Information shown:
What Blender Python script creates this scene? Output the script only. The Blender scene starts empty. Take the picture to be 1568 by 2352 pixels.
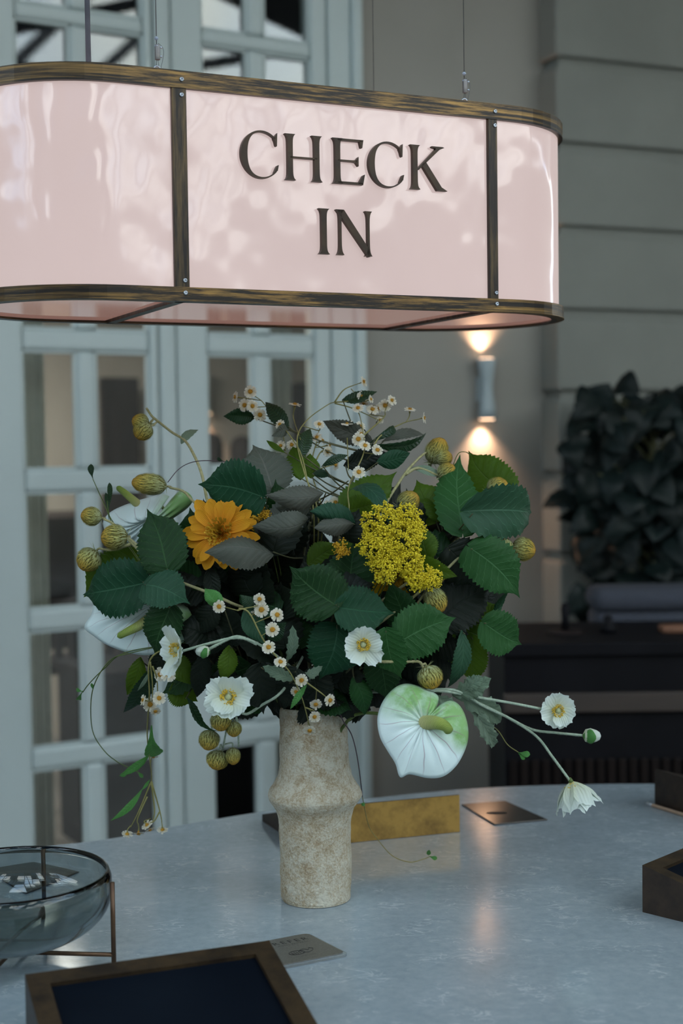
import bpy, math, random
from mathutils import Vector as V, Matrix, noise
random.seed(7)
SC = bpy.context.scene
COL = SC.collection
rad = math.radians
pi = math.pi

# ------------------------------------------------------------------ camera
F, CX, CY, ZC, ZT = 3267.0, 784.0, 1176.0, 1.68, 0.92
_p, _r = rad(2.56), rad(0.8)
f_ = V((0, math.cos(_p), -math.sin(_p)))
R0, U0 = V((1, 0, 0)), V((0, math.sin(_p), math.cos(_p)))
RT = R0*math.cos(_r) - U0*math.sin(_r)
UP = U0*math.cos(_r) + R0*math.sin(_r)
CAM = V((0, 0, ZC))
cd = bpy.data.cameras.new('camera')
cam = bpy.data.objects.new('camera', cd)
COL.objects.link(cam)
M = Matrix((RT, UP, -f_)).transposed().to_4x4()
M.translation = CAM
cam.matrix_world = M
cd.sensor_fit = 'VERTICAL'; cd.sensor_height = 36; cd.lens = F/2352*36
cd.clip_start = 0.05; cd.clip_end = 200
cd.dof.use_dof = True; cd.dof.focus_distance = 2.3; cd.dof.aperture_fstop = 2.8
SC.camera = cam

# ------------------------------------------------------------------ world, lights, exposure
SC.view_settings.view_transform = 'Standard'
SC.view_settings.look = 'None'
SC.view_settings.gamma = 1
SC.view_settings.use_curve_mapping = False
SC.view_settings.exposure = 0.0
W = bpy.data.worlds.new('sky'); SC.world = W; W.use_nodes = True
wn = W.node_tree; wn.nodes.clear()
def wN(t): return wn.nodes.new(t)
tc = wN('ShaderNodeTexCoord'); nz = wN('ShaderNodeTexNoise'); cr = wN('ShaderNodeValToRGB'); bg = wN('ShaderNodeBackground'); wo = wN('ShaderNodeOutputWorld')
nz.inputs['Scale'].default_value = 3.0; nz.inputs['Detail'].default_value = 3
cr.color_ramp.elements[0].position = .38; cr.color_ramp.elements[0].color = (.45, .68, .95, 1)
cr.color_ramp.elements[1].position = .55; cr.color_ramp.elements[1].color = (.95, 1.0, .95, 1)
wn.links.new(tc.outputs['Generated'], nz.inputs['Vector']); wn.links.new(nz.outputs['Fac'], cr.inputs['Fac'])
wn.links.new(cr.outputs['Color'], bg.inputs['Color']); wn.links.new(bg.outputs[0], wo.inputs[0])
bg.inputs['Strength'].default_value = 6.2

def area(name, loc, rot, size, power, color, sy=None):
    l = bpy.data.lights.new(name, 'AREA'); l.energy = power; l.color = color; l.size = size
    if sy: l.shape = 'RECTANGLE'; l.size_y = sy
    o = bpy.data.objects.new(name, l); o.location = loc; o.rotation_euler = rot; COL.objects.link(o); return o

# ------------------------------------------------------------------ unprojection helpers (points in the room)
def ray(x, y): return f_ + RT*((x-CX)/F) - UP*((y-CY)/F)
def at(x, y, Y):
    d = ray(x, y); return CAM + d*(Y/d.y)
def tab(x, y, z=ZT):
    d = ray(x, y); return CAM + d*((z-ZC)/d.z)
def pxm(n, Y): return n*Y/F

# ------------------------------------------------------------------ materials
MATS = {}
class NT:
    def __init__(s, name):
        s.m = bpy.data.materials.new(name); s.m.use_nodes = True; s.t = s.m.node_tree
        s.b = s.t.nodes['Principled BSDF']; s.out = s.t.nodes['Material Output']
    def n(s, t, **k):
        q = s.t.nodes.new(t)
        for a, v in k.items():
            if a.startswith('i_'): q.inputs[a[2:].replace('_', ' ')].default_value = v
            else: setattr(q, a, v)
        return q
    def l(s, a, b): s.t.links.new(a, b)
    def math(s, op, a, b=None, c=None):
        q = s.n('ShaderNodeMath', operation=op)
        for i, x in enumerate((a, b, c)):
            if x is None: continue
            if isinstance(x, (int, float)): q.inputs[i].default_value = x
            else: s.l(x, q.inputs[i])
        return q.outputs[0]
    def ramp(s, fac, stops):
        q = s.n('ShaderNodeValToRGB'); e = q.color_ramp.elements
        while len(e) < len(stops): e.new(.5)
        for i, (p, c) in enumerate(stops):
            e[i].position = p; e[i].color = (*c, 1) if len(c) == 3 else c
        s.l(fac, q.inputs[0]); return q.outputs[0]
    def noise(s, scale, detail=4, vec=None, stretch=None, rough=.5):
        q = s.n('ShaderNodeTexNoise'); q.inputs['Scale'].default_value = scale; q.inputs['Detail'].default_value = detail
        q.inputs['Roughness'].default_value = rough
        if vec is None: vec = s.n('ShaderNodeTexCoord').outputs['Object']
        if stretch:
            mp = s.n('ShaderNodeMapping'); mp.inputs['Scale'].default_value = stretch; s.l(vec, mp.inputs[0]); vec = mp.outputs[0]
        s.l(vec, q.inputs['Vector']); return q.outputs['Fac']
    def bump(s, h, strength=.3, dist=.002):
        q = s.n('ShaderNodeBump'); q.inputs['Strength'].default_value = strength; q.inputs['Distance'].default_value = dist
        s.l(h, q.inputs['Height']); s.l(q.outputs[0], s.b.inputs['Normal']); return q
    def mix(s, fac, a, b):
        q = s.n('ShaderNodeMix', data_type='RGBA')
        if isinstance(fac, (int, float)): q.inputs[0].default_value = fac
        else: s.l(fac, q.inputs[0])
        for i, x in ((6, a), (7, b)):
            if isinstance(x, tuple): q.inputs[i].default_value = (*x, 1) if len(x) == 3 else x
            else: s.l(x, q.inputs[i])
        return q.outputs[2]
    def set(s, **k):
        for a, v in k.items():
            i = s.b.inputs[a.replace('_', ' ')]
            if hasattr(v, 'is_output'): s.l(v, i)
            elif isinstance(v, tuple): i.default_value = (*v, 1) if len(v) == 3 else v
            else: i.default_value = v
        return s

def simple(name, c1, c2=None, scale=20, rough=.5, metal=0, bump=0, bdist=.002, stretch=None, detail=4, **k):
    t = NT(name); t.set(Roughness=rough, Metallic=metal, **k)
    nf = t.noise(scale, detail, stretch=stretch)
    t.set(Base_Color=t.ramp(nf, [(.35, c1), (.65, c2 or c1)]))
    if bump: t.bump(nf, bump, bdist)
    MATS[name] = t.m; return t.m

paint = simple('white_paint', (.44, .51, .50), (.47, .54, .53), 3, .45)
plaster = simple('greige_plaster', (.275, .262, .232), (.30, .287, .257), 2.5, .85, bump=.05)
stonewall = simple('painted_stone', (.205, .21, .187), (.23, .235, .21), 3, .8, bump=.05)
floor_m = simple('stone_floor', (.16, .15, .14), (.22, .21, .2), 2, .35)
roomwall_m = simple('beige_wall', (.42, .38, .33), (.46, .42, .37), 2, .9)
black_m = simple('black_lacquer', (.004, .004, .0055), (.006, .006, .008), 6, .6, Specular_IOR_Level=.12)
dkwood = simple('dark_wood', (.012, .008, .008), (.022, .015, .014), 12, .6, stretch=(1, 1, .1), Specular_IOR_Level=.15)
brownwood = simple('brown_wood', (.030, .022, .018), (.045, .032, .025), 12, .6, stretch=(.2, 1, 1))
steel = simple('dark_steel', (.01, .012, .015), (.02, .024, .028), 4, .6)
_b = NT('blue_roof_blind'); _b.set(Base_Color=(.16, .28, .38), Roughness=.9)
_t = _b.n('ShaderNodeBsdfTranslucent'); _t.inputs[0].default_value = (.16, .30, .42, 1)
_x = _b.n('ShaderNodeMixShader'); _x.inputs[0].default_value = .5; _b.l(_b.b.outputs[0], _x.inputs[1]); _b.l(_t.outputs[0], _x.inputs[2]); _b.l(_x.outputs[0], _b.out.inputs[0])
blind_m = _b.m
sofa_m = simple('blue_grey_fabric', (.04, .045, .06), (.06, .066, .085), 160, .95, bump=.3)
curtain_m = simple('linen_curtain', (.55, .56, .5), (.62, .62, .56), 30, .9)
terracotta = simple('planter_clay', (.05, .045, .04), (.08, .07, .06), 20, .8)
steelwire = simple('galvanised_steel', (.35, .38, .42), (.5, .53, .57), 60, .35, metal=.9)
wirem = simple('thin_steel_cable', (.10, .11, .12), (.16, .17, .18), 60, .45, metal=.8)
conduit_m = simple('grey_conduit', (.10, .12, .15), (.14, .16, .20), 30, .5)
fluff_m = simple('grey_dust', (.25, .3, .38), (.4, .45, .55), 80, .95)

def bronze(name, dark, gold, stretch, scale=9, lo=.47, hi=.62, rough=.38, uv=False):
    t = NT(name)
    vec = t.n('ShaderNodeUVMap').outputs[0] if uv else None
    a = t.noise(scale, 6, vec, stretch=stretch, rough=.62)
    b = t.noise(scale*3, 5, vec, stretch=stretch, rough=.7)
    s = t.math('MULTIPLY_ADD', b, .35, t.math('MULTIPLY', a, .75))
    t.set(Base_Color=t.ramp(s, [(lo-.12, dark), (lo, tuple(x*.9+.004 for x in dark)), (hi, gold)]),
          Roughness=rough, Metallic=.55)
    t.bump(b, .15, .001); return t.m
rail_m = bronze('brushed_bronze', (.014, .010, .007), (.25, .145, .042), (.30, 2.6, 1), 9, .52, .68, .36, True)
post_m = bronze('brushed_bronze_upright', (.014, .010, .008), (.10, .066, .028), (9, 9, .6), lo=.5, hi=.70)
box_m = bronze('patinated_bronze', (.024, .015, .008), (.07, .045, .022), (1, 1, 1), 14, .42, .62, .5)
dkbox_m = bronze('dark_patinated_bronze', (.022, .015, .012), (.05, .034, .024), (1, 1, 1), 14, .42, .62, .42)
brass_m = bronze('aged_brass', (.21, .12, .028), (.42, .25, .06), (1, 1, 1), 16, .40, .60, .36)
flute_m = simple('fluted_black_wood', (.008, .0055, .005), (.013, .009, .008), 12, .6, stretch=(1, 1, .1), Specular_IOR_Level=.1)
rod_m = simple('bronze_rod', (.085, .045, .025), (.13, .075, .04), 30, .4, metal=.6)
letter_m = simple('bronze_letter', (.020, .011, .006), (.040, .022, .010), 30, .4, metal=.5)
screen_m = simple('dark_screen', (.002, .004, .008), (.004, .007, .012), 5, .6, Specular_IOR_Level=.06)
plate_m = simple('black_mirror_plate', (.012, .010, .009), (.02, .017, .015), 12, .09)
card_m = simple('brushed_card', (.13, .125, .11), (.165, .16, .14), 300, .35, metal=.5)
ink_m = simple('ink', (.006, .006, .007), None, 5, .6)
wood_pencil = simple('pencil_wood', (.28, .19, .13), (.34, .24, .17), 60, .6)
ferrule_m = simple('pencil_ferrule', (.3, .34, .38), (.4, .44, .48), 60, .35, metal=.6)
sconce_m = simple('pale_grey_metal', (.34, .40, .41), (.37, .43, .44), 8, .5)
stem_green = simple('green_stem', (.05, .085, .015), (.09, .13, .025), 60, .6)
twig_m = simple('twig', (.045, .05, .02), (.09, .085, .035), 60, .7)
olive_stem = simple('olive_stem', (.16, .15, .04), (.24, .22, .07), 60, .6)
fuzzy_stem = simple('downy_stem', (.26, .33, .25), (.36, .44, .34), 200, .95)
tan_stem = simple('tan_downy_stem', (.24, .23, .10), (.34, .32, .17), 200, .95)
purple_vine = simple('purple_tendril', (.035, .02, .03), (.06, .03, .045), 60, .5)
acrylic_m = NT('clear_acrylic').set(Base_Color=(.75, .85, .88), Transmission_Weight=.85, Roughness=.08, IOR=1.45).m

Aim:
Repeat, exactly and in full, each line from the start of the data to the line that contains "pi = math.pi". Pictures do not go in.

The response:
What Blender Python script creates this scene? Output the script only. The Blender scene starts empty. Take the picture to be 1568 by 2352 pixels.
import bpy, math, random
from mathutils import Vector as V, Matrix, noise
random.seed(7)
SC = bpy.context.scene
COL = SC.collection
rad = math.radians
pi = math.pi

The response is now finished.